A la caza del amor
Una foto de una familia de la
aristocracia rural inglesa alrededor de la tradicional y eterna mesa
del té abre esta deliciosa novela con grandes dosis de autobiografía
de Nancy Mitford, un personaje de la alta sociedad mundana de
entreguerras. Vista con más atención, aparecen algunos detalles
significativos: una pala colgada con restos de sangre seca y pelos de
ocho alemanes salidos de una madriguera durante la 1ra. Guerra
-trofeo del padre de familia- y los ojos desorientados de la madre,
con un bebé en brazos, buscando a la Nanny. La que registra estos
detalles -y tantos otros con tanta perspicacia- es Fanny, la sobrina,
hija de una madre que, absorbida por el frenesí de los “años
locos”, huyó dejándola a cargo de su familia ganándose el apodo
de “la Desbocada”.
Pero la
protagonista indiscutida es Linda, la hija preferida de Lord
Radclett, el colérico pater familia y conspicuo representante de su
clase para el cual, los extranjeros, los jóvenes o los ricos
banqueros, todos aquellos portadores de cambios, son llamados
“costureras”. Y si hay algo que convierte a esta narración en
lograda es la mirada sobre la concepción del mundo que esta clase
sostiene desde muchos siglos antes con la que enfrenta a la ideología
“middle-class” triunfante y que construye anacrónicamente
escenas que parecen salidas de una novela de Jane Austen.
Y si bien el
relato acompaña el crecimiento de esta familia atravesado por los
convulsionados cambios políticos de la primera mitad del siglo, el
momento que privilegia es el de la pre-adolescencia de los primos
Radclett, aquél en que la identidad comienza a asomar imaginándose
producto de la familia equivocada y construye su linaje en los
modelos de perversión que su sociedad le ofrecía como la figura de
Oscar Wilde y deplorando el modelo de maternidad por considerarlo un
“espectáculo horrible”.
Luminoso es el
extenso diálogo mantenido por Lord Radclett con su sobrina sobre la
formación de las mujeres, donde afirma sus ideas acerca de la
inutilidad de la educación más allá de la lengua francesa y la
equitación, opuesta a cualquier idea de provecho burgués.
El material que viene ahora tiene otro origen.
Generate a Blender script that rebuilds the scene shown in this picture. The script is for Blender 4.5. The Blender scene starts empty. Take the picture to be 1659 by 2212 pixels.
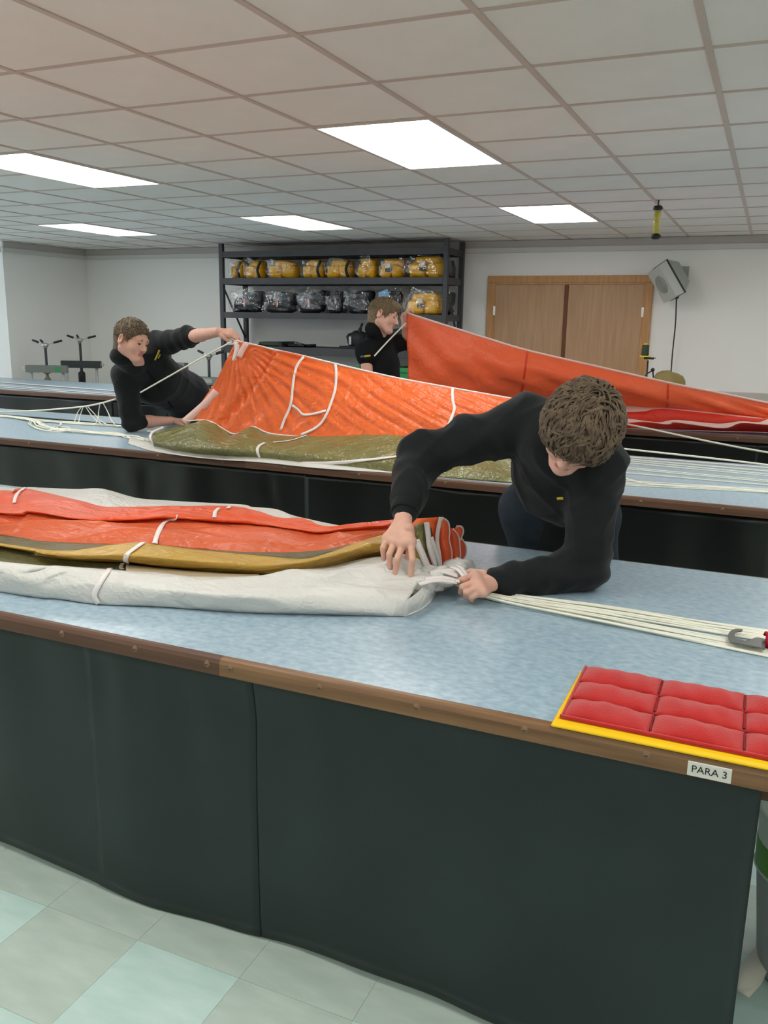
import bpy, math, random
import numpy as np
from mathutils import Vector, Matrix
from mathutils.bvhtree import BVHTree

scene = bpy.context.scene
COL = scene.collection
random.seed(7)
RNG = np.random.default_rng(7)

# ------------------------------------------------------------------ camera
CAM = np.array([0.0, 0.0, 1.556])
CR = np.array([0.91364861, 0.40620615, 0.01558159])     # camera right
CU = np.array([-0.10288198, 0.19398192, 0.97559536])    # camera up
CF = np.array([-0.39327029, 0.89295441, -0.2190226])    # camera forward
FPX = 1846.87
cam_data = bpy.data.cameras.new('camera')
cam_data.sensor_fit = 'HORIZONTAL'
cam_data.sensor_width = 36.0
cam_data.lens = 36.0 * FPX / 1659.0
cam_data.clip_start = 0.05
cam = bpy.data.objects.new('camera', cam_data)
COL.objects.link(cam)
cam.matrix_world = Matrix(((CR[0], CU[0], -CF[0], CAM[0]), (CR[1], CU[1], -CF[1], CAM[1]),
                           (CR[2], CU[2], -CF[2], CAM[2]), (0, 0, 0, 1)))
scene.camera = cam

# ------------------------------------------------------------------ world, exposure
world = bpy.data.worlds.new('world')
scene.world = world
world.use_nodes = True
world.node_tree.nodes['Background'].inputs[0].default_value = (0.75, 0.85, 1.0, 1)
world.node_tree.nodes['Background'].inputs[1].default_value = 3.5
scene.view_settings.view_transform = 'Standard'
scene.view_settings.look = 'None'
scene.view_settings.gamma = 1.0
scene.view_settings.use_curve_mapping = False
scene.view_settings.exposure = 0.46
LAMP_STRENGTH = 6.6

# ------------------------------------------------------------------ measuring helpers
def ray(x, y):
    return CF + CR * (x - 829.5) / FPX - CU * (y - 1106.0) / FPX
def AZ(x, y, z):
    """room point seen at photo position x, y that lies at height z"""
    d = ray(x, y); return CAM + d * (z - CAM[2]) / d[2]
def AY(x, y, Y):
    """room point seen at photo position x, y that lies at depth Y"""
    d = ray(x, y); return CAM + d * Y / d[1]
def nrm(v):
    v = np.asarray(v, float); return v / (np.linalg.norm(v) + 1e-12)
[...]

Su juego
preferido, la “cacería de niños”, lo convierte, para la mirada
de los otros, en un villano del gótico, suavizado hasta el grotesco
por su sobrina, quien describe el terror que el rechinar de su
dentadura postiza provocaba en las institutrices, convirtiéndolo en
una suerte de Homero Addams más ácido y realista.
La conciencia de
excepción lleva a los niños a fundar una sociedad secreta, los
“Ísimos”, donde el superlativo marca la pertenencia por
merecimiento. Al grito de guerra: “Vale más un buen corazón que
una corona, y vale más la fe que la sangre normanda” definían al
que consideraban uno de ellos, como el mozo de cuadra y a su peor
enemigo, el guardabosque con sus trampas para animales.
El paso a la
adultez no modifica las ideas forjadas entre los muros medievales de
la ruinosa casa de campo: la excentricidad gobierna sus decisiones
vitales, como la que lleva a Linda a abandonar un marido rico para
seguir los pasos de un periodista junto al cual se convertirá al
comunismo y cuando le toca organizar los grupos de refugiados que
viajarán en barco durante la Guerra Civil Española, le asigna los
camarotes de primera clase a los labradores (el nombre en español
para los campesinos), en recuerdo de su querido perro de la infancia.
O mientras pontifica sobre ideas recientemente adoptadas descubre el
horror de las tareas domésticas que le resultan más peligrosas que
la cacería.
Muy lejos está
esta autora de ser una mera vocera de una clase en extinción: la
Historia moldea su exquisita prosa con la que desnuda el mundo al que
pertenece y al que denunció por traidor cuando el poderío nazi se
impuso. Ojalá este título inaugure la publicación de toda su obra.